Last week, I had the pleasure of standing with Toll drivers as they rallied to demand their rights.  Like the right to use a clean toilet, or to have someplace clean to sit and eat lunch.  Clean toilets and a lunchroom are both things that exist at Toll, mind you —Toll simply doesn’t allow its drivers access to these facilities.  Drivers have access to separate facilities: port-a-potties, and the cabs of their trucks.

So drivers have been organizing with the Teamsters.  And last week, a few hundred of us were out in the streets at the Toll facility near the ports.  Drivers — who had previously been rebuffed when they tried to bring their concerns to company management — were joined by environmental activists, community activists and labor and religious leaders, under the banner of the Coalition for Clean & Safe Ports.  A delegation attempted to deliver a petition to the company, but management locked the gates and prevented anyone from going inside.

At the same time, Toll drivers had partnered with their Australian counterparts to confront the company at home.  The company CEO, not unexpectedly, blew off the workers’ concerns.  And then 26 drivers were summarily dismissed.

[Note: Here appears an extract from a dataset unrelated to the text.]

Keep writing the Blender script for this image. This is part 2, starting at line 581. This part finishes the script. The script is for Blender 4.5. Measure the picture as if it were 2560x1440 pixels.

When they showed up for work on Saturday, these drivers were told, simply, that their services were no longer required.  They were handed a final paycheck — dated the day of the rally — and a packet with unemployment forms.  The company, apparently trained in the intricacies of U.S. labor law, denied any connection between the layoffs and the driver rally.

I’m not going to accuse company management of being a bunch of heartless, lying, lawbreaking jerks.  Well, okay, I won’t accuse them of being lying lawbreakers, at any rate.  That, presumably, will be for the National Labor Relations Board to decide.